>> Begin Data block

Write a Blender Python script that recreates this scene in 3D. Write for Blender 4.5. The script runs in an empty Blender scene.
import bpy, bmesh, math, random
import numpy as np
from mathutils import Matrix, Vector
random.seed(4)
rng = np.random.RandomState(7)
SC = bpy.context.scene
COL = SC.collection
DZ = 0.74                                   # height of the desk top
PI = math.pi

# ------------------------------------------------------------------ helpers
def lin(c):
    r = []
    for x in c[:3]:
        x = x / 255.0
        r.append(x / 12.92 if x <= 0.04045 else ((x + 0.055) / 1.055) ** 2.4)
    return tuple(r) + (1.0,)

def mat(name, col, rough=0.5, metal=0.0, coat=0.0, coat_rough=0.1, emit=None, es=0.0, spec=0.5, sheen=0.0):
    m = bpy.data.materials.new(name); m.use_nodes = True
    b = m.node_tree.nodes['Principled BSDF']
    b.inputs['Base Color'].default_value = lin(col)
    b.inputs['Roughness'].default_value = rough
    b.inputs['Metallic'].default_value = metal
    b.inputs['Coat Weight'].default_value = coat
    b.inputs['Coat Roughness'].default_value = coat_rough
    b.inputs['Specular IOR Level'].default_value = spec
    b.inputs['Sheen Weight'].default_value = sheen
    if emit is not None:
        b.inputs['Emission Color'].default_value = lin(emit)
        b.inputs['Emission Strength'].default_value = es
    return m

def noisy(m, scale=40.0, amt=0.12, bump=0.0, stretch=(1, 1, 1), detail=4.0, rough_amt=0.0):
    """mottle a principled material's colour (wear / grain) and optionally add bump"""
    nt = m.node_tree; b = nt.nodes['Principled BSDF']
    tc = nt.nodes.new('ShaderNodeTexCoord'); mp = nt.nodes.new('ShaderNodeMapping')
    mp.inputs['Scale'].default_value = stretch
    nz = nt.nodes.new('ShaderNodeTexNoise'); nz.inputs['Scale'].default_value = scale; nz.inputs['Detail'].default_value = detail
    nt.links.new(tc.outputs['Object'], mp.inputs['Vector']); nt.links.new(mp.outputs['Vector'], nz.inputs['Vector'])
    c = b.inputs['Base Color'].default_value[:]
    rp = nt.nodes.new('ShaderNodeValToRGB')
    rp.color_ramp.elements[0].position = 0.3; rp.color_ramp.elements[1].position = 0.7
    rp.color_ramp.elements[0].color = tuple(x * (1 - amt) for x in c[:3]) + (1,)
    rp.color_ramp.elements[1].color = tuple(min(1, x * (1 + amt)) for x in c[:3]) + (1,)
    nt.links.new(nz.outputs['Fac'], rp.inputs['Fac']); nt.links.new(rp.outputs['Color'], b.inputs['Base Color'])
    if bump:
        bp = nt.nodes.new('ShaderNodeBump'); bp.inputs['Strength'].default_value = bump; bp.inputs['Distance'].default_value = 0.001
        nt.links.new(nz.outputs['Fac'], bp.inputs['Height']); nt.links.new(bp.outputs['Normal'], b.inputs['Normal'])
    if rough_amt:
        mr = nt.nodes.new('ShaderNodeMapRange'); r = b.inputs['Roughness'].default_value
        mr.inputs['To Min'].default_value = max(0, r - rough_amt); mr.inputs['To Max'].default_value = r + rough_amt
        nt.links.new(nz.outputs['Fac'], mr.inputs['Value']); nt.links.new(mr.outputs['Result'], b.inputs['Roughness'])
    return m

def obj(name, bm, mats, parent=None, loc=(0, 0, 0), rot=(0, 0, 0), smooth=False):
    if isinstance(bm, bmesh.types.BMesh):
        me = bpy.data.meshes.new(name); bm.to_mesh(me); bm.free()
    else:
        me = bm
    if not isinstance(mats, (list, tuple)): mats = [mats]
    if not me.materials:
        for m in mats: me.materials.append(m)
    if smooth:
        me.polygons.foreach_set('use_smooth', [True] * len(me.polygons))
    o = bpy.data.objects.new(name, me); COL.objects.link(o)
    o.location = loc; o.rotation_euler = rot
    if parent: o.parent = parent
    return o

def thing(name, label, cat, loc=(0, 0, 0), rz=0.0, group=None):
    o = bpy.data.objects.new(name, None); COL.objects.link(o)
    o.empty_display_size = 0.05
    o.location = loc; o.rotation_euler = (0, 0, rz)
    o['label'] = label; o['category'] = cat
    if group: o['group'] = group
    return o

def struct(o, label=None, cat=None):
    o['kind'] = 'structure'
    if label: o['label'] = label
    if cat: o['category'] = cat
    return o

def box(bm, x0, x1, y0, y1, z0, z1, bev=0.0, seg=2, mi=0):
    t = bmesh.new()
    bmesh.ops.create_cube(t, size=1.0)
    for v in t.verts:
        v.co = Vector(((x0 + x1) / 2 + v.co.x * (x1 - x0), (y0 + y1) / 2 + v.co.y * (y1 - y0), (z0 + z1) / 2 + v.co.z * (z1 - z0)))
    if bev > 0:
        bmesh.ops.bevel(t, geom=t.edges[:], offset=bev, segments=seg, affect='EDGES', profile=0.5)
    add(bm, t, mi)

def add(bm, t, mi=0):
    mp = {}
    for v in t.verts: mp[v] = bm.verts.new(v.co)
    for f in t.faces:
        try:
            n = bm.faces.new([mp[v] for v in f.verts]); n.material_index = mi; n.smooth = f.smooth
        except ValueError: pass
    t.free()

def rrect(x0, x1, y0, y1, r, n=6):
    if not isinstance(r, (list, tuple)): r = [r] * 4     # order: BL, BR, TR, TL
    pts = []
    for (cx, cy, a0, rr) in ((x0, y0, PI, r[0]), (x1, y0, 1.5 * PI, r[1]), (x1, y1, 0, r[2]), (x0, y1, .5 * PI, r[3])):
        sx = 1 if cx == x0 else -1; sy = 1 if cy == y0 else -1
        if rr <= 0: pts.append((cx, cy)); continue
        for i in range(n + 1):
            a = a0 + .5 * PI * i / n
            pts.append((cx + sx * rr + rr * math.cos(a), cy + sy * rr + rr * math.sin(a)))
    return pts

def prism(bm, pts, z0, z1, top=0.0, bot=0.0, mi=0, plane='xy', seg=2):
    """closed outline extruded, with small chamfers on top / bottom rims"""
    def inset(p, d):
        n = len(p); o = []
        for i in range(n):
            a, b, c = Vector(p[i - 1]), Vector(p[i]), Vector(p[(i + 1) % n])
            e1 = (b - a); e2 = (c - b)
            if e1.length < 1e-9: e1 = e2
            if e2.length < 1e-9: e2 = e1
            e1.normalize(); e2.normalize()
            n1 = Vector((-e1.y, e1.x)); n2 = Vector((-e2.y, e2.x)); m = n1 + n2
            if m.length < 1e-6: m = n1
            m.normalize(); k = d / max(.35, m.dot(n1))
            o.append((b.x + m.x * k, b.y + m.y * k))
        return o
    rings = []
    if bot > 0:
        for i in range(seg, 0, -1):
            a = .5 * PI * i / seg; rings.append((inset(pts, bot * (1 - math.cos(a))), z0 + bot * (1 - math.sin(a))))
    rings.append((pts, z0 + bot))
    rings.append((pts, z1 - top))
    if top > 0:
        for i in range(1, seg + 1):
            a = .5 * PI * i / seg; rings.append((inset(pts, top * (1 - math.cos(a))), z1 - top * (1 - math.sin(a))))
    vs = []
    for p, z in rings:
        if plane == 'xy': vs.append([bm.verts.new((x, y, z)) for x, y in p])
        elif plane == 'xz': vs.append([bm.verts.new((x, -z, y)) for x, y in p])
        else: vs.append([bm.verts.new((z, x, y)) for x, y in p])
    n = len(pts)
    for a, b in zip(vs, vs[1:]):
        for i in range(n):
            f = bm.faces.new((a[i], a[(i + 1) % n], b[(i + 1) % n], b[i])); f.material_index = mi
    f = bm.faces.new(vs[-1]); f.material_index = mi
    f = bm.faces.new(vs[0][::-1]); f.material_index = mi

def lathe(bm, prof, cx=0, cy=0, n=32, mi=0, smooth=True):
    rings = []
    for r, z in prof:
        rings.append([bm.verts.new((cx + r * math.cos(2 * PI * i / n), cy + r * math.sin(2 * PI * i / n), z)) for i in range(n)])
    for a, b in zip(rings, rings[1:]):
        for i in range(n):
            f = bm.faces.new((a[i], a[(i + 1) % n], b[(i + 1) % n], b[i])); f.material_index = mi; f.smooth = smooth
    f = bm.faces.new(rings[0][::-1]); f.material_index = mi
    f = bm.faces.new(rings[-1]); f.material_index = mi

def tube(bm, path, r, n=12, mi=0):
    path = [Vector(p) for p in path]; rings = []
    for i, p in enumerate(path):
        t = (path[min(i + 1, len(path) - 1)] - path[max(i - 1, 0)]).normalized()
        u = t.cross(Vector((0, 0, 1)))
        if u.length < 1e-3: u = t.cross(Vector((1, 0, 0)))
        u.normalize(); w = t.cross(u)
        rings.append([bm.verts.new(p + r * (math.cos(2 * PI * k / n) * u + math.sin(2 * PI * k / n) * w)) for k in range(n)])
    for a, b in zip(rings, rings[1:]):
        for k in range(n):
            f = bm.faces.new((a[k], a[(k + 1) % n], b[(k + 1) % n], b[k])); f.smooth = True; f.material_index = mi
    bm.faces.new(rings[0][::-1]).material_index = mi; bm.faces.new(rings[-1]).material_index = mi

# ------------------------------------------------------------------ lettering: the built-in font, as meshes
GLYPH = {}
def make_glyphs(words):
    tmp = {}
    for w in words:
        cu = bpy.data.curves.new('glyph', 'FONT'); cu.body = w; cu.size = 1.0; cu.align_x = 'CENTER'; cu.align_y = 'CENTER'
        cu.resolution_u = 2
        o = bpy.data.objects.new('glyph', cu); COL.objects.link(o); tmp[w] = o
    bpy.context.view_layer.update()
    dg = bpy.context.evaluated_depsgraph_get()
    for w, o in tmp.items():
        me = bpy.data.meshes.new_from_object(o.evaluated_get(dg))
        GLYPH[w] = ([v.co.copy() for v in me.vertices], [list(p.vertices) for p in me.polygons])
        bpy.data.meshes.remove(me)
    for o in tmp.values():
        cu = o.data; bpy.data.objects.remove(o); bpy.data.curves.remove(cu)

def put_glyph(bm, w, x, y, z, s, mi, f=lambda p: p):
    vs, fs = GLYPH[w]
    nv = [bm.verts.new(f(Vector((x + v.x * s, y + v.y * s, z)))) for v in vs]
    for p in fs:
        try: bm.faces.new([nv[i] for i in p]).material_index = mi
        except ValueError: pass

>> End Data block

▸ Written instruction:
Starting with the first line of the data above, copy each line exactly until you reach the line with "return tuple(r) + (1.0,)"; include that line as well.

▸ Task response:
Write a Blender Python script that recreates this scene in 3D. Write for Blender 4.5. The script runs in an empty Blender scene.
import bpy, bmesh, math, random
import numpy as np
from mathutils import Matrix, Vector
random.seed(4)
rng = np.random.RandomState(7)
SC = bpy.context.scene
COL = SC.collection
DZ = 0.74                                   # height of the desk top
PI = math.pi

# ------------------------------------------------------------------ helpers
def lin(c):
    r = []
    for x in c[:3]:
        x = x / 255.0
        r.append(x / 12.92 if x <= 0.04045 else ((x + 0.055) / 1.055) ** 2.4)
    return tuple(r) + (1.0,)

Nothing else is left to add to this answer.